A partir de 1990, le mouvement de lutte contre le travail des enfants s'intensifia. Tout d'abord, sous l'empire de la convention des Nations unies de 1989 sur les droits de l'Homme qui, à son article 32, reconnaît à l'enfant le droit d'être protégé contre l'exploitation économique. Il en découle des obligations pour les Etats, notamment celles de fixer un âge minimum de travail et de prévoir une réglementation appropriée des horaires de travail et des conditions d'emploi. Ensuite, sous l'égide de l'OIT qui lança, en 1992, un Programme international pour l'abolition du travail des enfants. Enfin, avec l'inscription de l'abolition du travail des enfants dans le socle des droits fondamentaux du travail proclamés lors du Sommet mondial pour le développement social de Copenhague en 1995. Cette proclamation solennelle fut relayé par l'OIT qui adopta une Déclaration relative aux principes et droits fondamentaux au travail en 1998, parmi lesquels figure l'abolition effective du travail des enfants.
L'alternative
L'apprentissage devient une alternative au travail des enfants. Il permet à la fois aux enfants d'accumuler du capital humain technique, mais aussi de bénéficier d'un revenu pour satisfaire les dépenses quotidiennes. L'apprentissage lui-même se divise en deux catégories. D'un côté, on a l'apprentissage formel, lié à l'éducation formelle, dont la finalité est de former des techniciens. D'un autre côté, on a l'apprentissage informel ou traditionnel dont la mission est de forger des compétences immédiatement opérationnelles pour le marché du travail. Ces deux formes d'apprentissage sont plutôt complémentaires.
L'éducation informelle et, particulièrement, l'apprentissage traditionnel constituent un choix stratégique pour les parents les plus pauvres.
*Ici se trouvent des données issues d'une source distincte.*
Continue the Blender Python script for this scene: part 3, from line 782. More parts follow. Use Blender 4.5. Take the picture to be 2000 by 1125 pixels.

Ces ménages vivent dans un environnement où la dynamique du secteur informel n'est plus caractérisée par sa faible accumulation en capital. Il permet, au contraire, l'enrichissement des entrepreneurs individuels. Les enfants à la sortie de leur apprentissage peuvent très bien se mettre à leur compte propre. Il est facile de créer son entreprise. L'enrichissement personnel d'un maître apprenti ou d'un chef d'entreprise dans l'informel traduit une réussite sociale, une image que ne véhicule plus guère l'éducation formelle. Dans un tel contexte, l'apprentissage traditionnel devient une voie privilégiée pour l'éducation des enfants.
Cette forme d'apprentissage est, cependant, extrêmement problématique. Elle repose souvent sur un lien de domination entre maître et apprentis. A ce titre, les méthodes d'enseignement du savoir-faire impliquent l'entrée en apprentissage des enfants en très bas âge (à partir de 5 ans). Une telle précocité de l'enseignement, sans relation affective, risque fort d'amputer les capacités émotionnelles des enfants. Par ailleurs, le faible niveau de capital humain obtenu par le biais de cet apprentissage limitera aussi les possibilités futures de choix des enfants et constitue, donc, un frein direct aux choix de modes de fonctionnement. Dans un tel contexte, il est clair que les politiques publiques ne sauraient trop faire pour favoriser le développement de l'éducation et inciter les parents les plus pauvres à envoyer leurs enfants suivre une scolarité dans le secteur formel.